La corsa è partita. E noi? La Fiat, si sa, non ha mai voluto impegnarsi in questo settore. Ma esistono alternative. Abbiamo lo stabilimento di Termini Imerese chiuso da anni. Perché non proporre il suo utilizzo all’americana Tesla, che puntando solamente sulla mobilità elettrica ha raggiunto in pochi anni un valore di mercato di 33 miliardi $, pari alla metà delle quotazioni della Ford? Con buona pace di Marchionne che dichiara di perdere 10.000 $ per ogni 500 elettrica venduta negli Usa.
Per finire, parliamo dei sistemi di accumulo. Questa tecnologia sta ricevendo sollecitazioni fortissime sia dal settore automobilistico che da quello delle rinnovabili. Il mercato mondiale delle batterie per queste applicazioni dovrebbe passare da 200 milioni $ nel 2012 a 19 miliardi $ nel 2017. Molti paesi si stanno attrezzando per questa sfida. Tra il 2009 e il 2012 gli Usa hanno speso 1,2 miliardi $ e nuovi ambiziosi programmi sono in corso. La Germania ha stanziato 200 milioni € per la ricerca attraverso l“Energy Storage Funding Initiative”; anche la Svizzera, in vista dell’uscita dal nucleare, ha destinato 31 milioni € alla ricerca sugli accumuli.
Si tratta quindi di un mondo in pieno fermento, dopo un secolo di moderato interesse. Sono decine le soluzioni tecnologiche che si stanno sperimentando per migliorare le prestazioni e ridurre i prezzi. In Italia abbiamo valide realtà produttive, centri di ricerca, progetti avviati dalle società impegnate nella trasmissione e distribuzione. Per reggere la sfida, anche in questo campo occorre però definire una strategia e stringere alleanze internazionali.
Dopo le crisi petrolifere degli anni Settanta, fu lanciato il Progetto Finalizzato Energetica, proprio per raccordare le ricerche di enti pubblici e di imprese.
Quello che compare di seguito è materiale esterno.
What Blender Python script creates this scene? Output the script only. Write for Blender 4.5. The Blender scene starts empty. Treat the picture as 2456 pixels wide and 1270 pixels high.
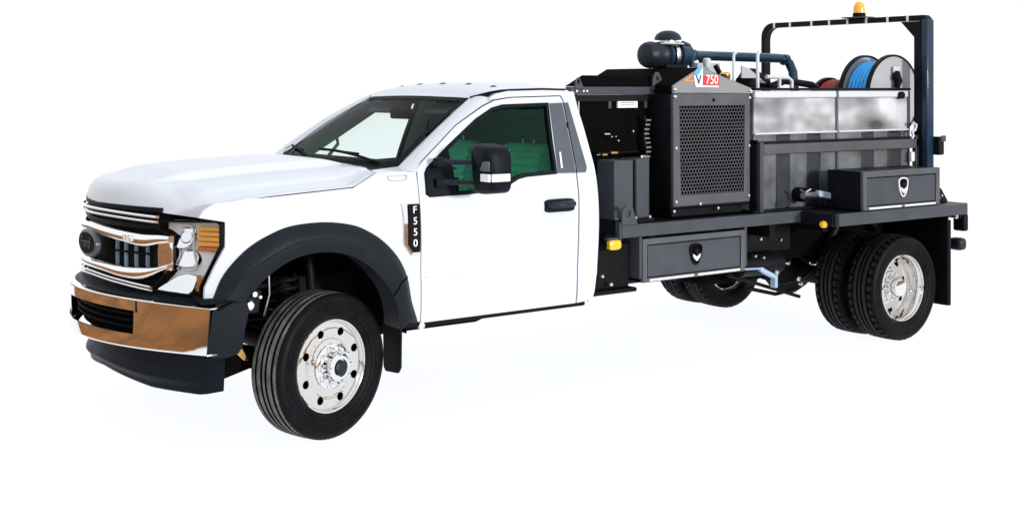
import bpy, bmesh, math, random
from mathutils import Vector, Matrix
from mathutils.geometry import delaunay_2d_cdt
random.seed(7)
R = math.radians
S = bpy.context.scene
col = S.collection

# ------------------------------------------------------------------ camera, world, sun, exposure
cam_d = bpy.data.cameras.new('camera'); cam = bpy.data.objects.new('camera', cam_d); col.objects.link(cam)
cam.location = (-3.3767, -7.313, 1.9415)
cam.rotation_euler = (R(90), 0, -0.6358)
cam_d.sensor_width = 36; cam_d.lens = 36 * 3065.692 / 2456
cam_d.shift_y = -(635 - 212) / 2456
cam_d.clip_start = 0.1; cam_d.clip_end = 3000
S.camera = cam

w = bpy.data.worlds.new('World'); S.world = w; w.use_nodes = True
bg = w.node_tree.nodes['Background']
bg.inputs['Color'].default_value = (1.0, 1.02, 1.06, 1); bg.inputs['Strength'].default_value = 1.0

sd = bpy.data.lights.new('sun', 'SUN'); sd.energy = 2.5; sd.angle = R(6); sd.color = (1.0, 0.97, 0.93)
sun = bpy.data.objects.new('sun', sd); col.objects.link(sun)
sun_from = Vector((0.22, -0.96, 0.125))
sun.rotation_euler = sun_from.to_track_quat('Z', 'Y').to_euler()
sun.location = sun_from * 30
S.view_settings.view_transform = 'Standard'; S.view_settings.look = 'None'
S.view_settings.gamma = 1; S.view_settings.exposure = 0.10; S.view_settings.use_curve_mapping = False
S.cycles.max_bounces = 10; S.cycles.transparent_max_bounces = 16

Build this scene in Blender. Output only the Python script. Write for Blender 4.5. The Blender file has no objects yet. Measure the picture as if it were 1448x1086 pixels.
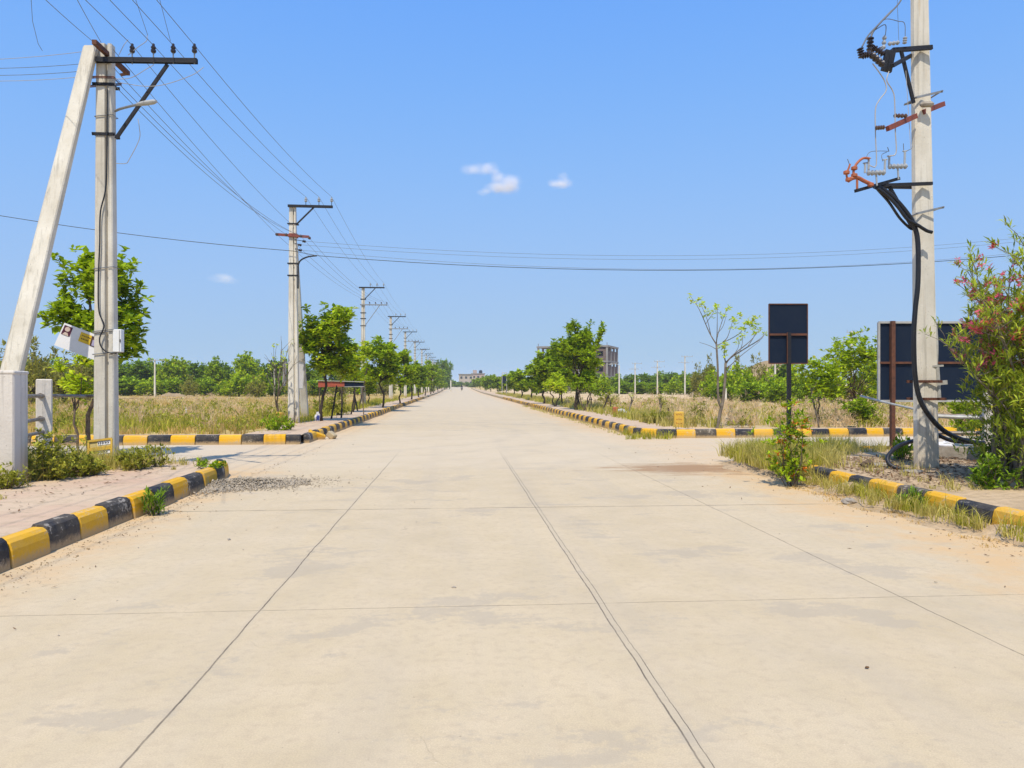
import bpy, math, random
import numpy as np
from mathutils import Vector, Matrix

SC = bpy.context.scene
COL = SC.collection
R = math.radians

# ------------------------------------------------------------------ camera frame used to survey the site
F, HZ, CX, CAMH = 1060.0, 546.0, 724.0, 1.6
TH = math.atan(78.0 / F)
CT, ST = math.cos(TH), math.sin(TH)

def rise(y):
    """the road climbs very gently far away"""
    t = max(0.0, y - 150.0)
    return 0.0055 * t * t / (t + 60.0) if y < 900 else 0.0055 * 750 * 750 / 810

def PD(px, py, d):
    """point seen at photo pixel (px, py) at depth d metres"""
    u = (px - CX) / F
    v = (HZ - py) / F
    return Vector((d * (ST + u * CT), d * (CT - u * ST), CAMH + d * v))

def G(px, py, z=0.0):
    """point of a level surface at height z"""
    d = (CAMH - z) * F / (py - HZ)
    return PD(px, py, d)

# ------------------------------------------------------------------ materials
MATS = {}

def newmat(name):
    m = bpy.data.materials.new(name)
    m.use_nodes = True
    nt = m.node_tree
    nt.nodes.clear()
    out = nt.nodes.new('ShaderNodeOutputMaterial')
    MATS[name] = m
    return m, nt, out

class NT:
    """small helper for wiring nodes"""
    def __init__(s, nt):
        s.nt = nt
    def n(s, typ, **kw):
        nd = s.nt.nodes.new(typ)
        ins = kw.pop('ins', {})
        for k, v in kw.items():
            setattr(nd, k, v)
        for k, v in ins.items():
            s.set(nd.inputs[k], v)
        return nd
    def set(s, sock, v):
        if isinstance(v, bpy.types.NodeSocket):
            s.nt.links.new(v, sock)
        else:
            if sock.type == 'RGBA' and isinstance(v, (tuple, list)) and len(v) == 3:
                v = (*v, 1)
            sock.default_value = v
    def pos(s):
        return s.n('ShaderNodeNewGeometry').outputs['Position']
    def obj(s):
        return s.n('ShaderNodeTexCoord').outputs['Object']
    def noise(s, vec, scale, detail=4, rough=0.55, dist=0.0):
        return s.n('ShaderNodeTexNoise', ins={'Vector': vec, 'Scale': scale, 'Detail': detail, 'Roughness': rough, 'Distortion': dist}).outputs['Fac']
    def ramp(s, fac, stops):
        r = s.n('ShaderNodeValToRGB')
        e = r.color_ramp.elements
        while len(e) < len(stops):
            e.new(0.5)
        for el, (p, c) in zip(e, stops):
            el.position = p
            el.color = (*c, 1) if not isinstance(c, (int, float)) else (c, c, c, 1)
        s.set(r.inputs['Fac'], fac)
        return r.outputs['Color']
    def mix(s, fac, a, b, mode='MIX'):
        m = s.n('ShaderNodeMix', data_type='RGBA', blend_type=mode)
        s.set(m.inputs['Factor'], fac)
        s.set(m.inputs['A'], a)
        s.set(m.inputs['B'], b)
        return m.outputs['Result']
    def math(s, op, a, b=None, c=None, clamp=False):
        m = s.n('ShaderNodeMath', operation=op, use_clamp=clamp)
        s.set(m.inputs[0], a)
        if b is not None:
            s.set(m.inputs[1], b)
        if c is not None:
            s.set(m.inputs[2], c)
        return m.outputs[0]
    def bump(s, h, strength=0.3, dist=0.01):
        return s.n('ShaderNodeBump', ins={'Height': h, 'Strength': strength, 'Distance': dist}).outputs['Normal']
    def mapr(s, v, a, b, c=0.0, d=1.0, smooth=False):
        return s.n('ShaderNodeMapRange', clamp=True, interpolation_type='SMOOTHSTEP' if smooth else 'LINEAR', ins={'Value': v, 'From Min': a, 'From Max': b, 'To Min': c, 'To Max': d}).outputs['Result']
    def bsdf(s, out, color, rough=0.8, normal=None, metallic=0.0, spec=0.3):
        b = s.n('ShaderNodeBsdfPrincipled', ins={'Base Color': color, 'Roughness': rough, 'Metallic': metallic, 'Specular IOR Level': spec})
        if normal is not None:
            s.set(b.inputs['Normal'], normal)
        s.nt.links.new(b.outputs[0], out.inputs['Surface'])
        return b

def simple(name, col, rough=0.7, var=0.25, scale=6.0, metallic=0.0, col2=None, spec=0.3, bump=0.15, bscale=None, thr=(0.35, 0.7)):
    """worn painted / bare surface: two tones broken up by noise in the thing's own coordinates"""
    m, nt, out = newmat(name)
    h = NT(nt)
    o = h.obj()
    n1 = h.noise(o, scale, 5, 0.6)
    n2 = h.noise(o, scale * 6.3, 3, 0.6)
    c2 = col2 if col2 else tuple(c * (1 - var) for c in col)
    f = h.math('ADD', h.math('MULTIPLY', n1, 0.75), h.math('MULTIPLY', n2, 0.25))
    c = h.ramp(f, [(thr[0], c2), (thr[1], col)])
    h.bsdf(out, c, rough, h.bump(h.noise(o, bscale or scale * 8, 4), bump, 0.01), metallic, spec)
    return m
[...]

Oggi le criticità sono anche maggiori: oltre ai problemi di sicurezza (Ucraina, Isis, Libia, ecc.) abbiamo la sfida del clima che incombe.
Per un paese in difficoltà come il nostro sarebbe logico organizzarsi e definire priorità. Per esempio, puntando sul filone aurifero del terzetto tecnologico “solare+accumulo+auto elettrica” in grado, se ben gestito, di garantire occupazione e fatturati. E ci sono altri settori con un futuro promettente. Basti pensare alla rivoluzione dei Led e a quella delle smart grids, dei biomateriali, degli edifici a consumo quasi zero …
Accanto alla “spending review” sarebbe allora saggio far partire una “innovation review”, che consenta di identificare pochi selezionati ambiti tecnologici ai quali l’Italia possa agganciare la ripresa. Ci sono tra l’altro da destinare per l’energia oltre 3 miliardi € della programmazione europea 2014-20 e sarebbe bene non perderli.
Come Coordinamento FREE lanceremo al governo (oltre che a Confindustria e al Sindacato) questa proposta. Chiederemo una politica industriale coraggiosa, che individui i comparti più promettenti, offrendo opportunità alle imprese esistenti e facilitando la nascita di start up.
Nello Sblocca-Italia si parla di autostrade e trivellazioni petrolifere. Non ci siamo. È vero che il provvedimento riesuma progetti del passato. Ma mai come in questo momento, per dare speranze al paese occorre scordarsi scelte perdenti e immaginare un futuro vincente.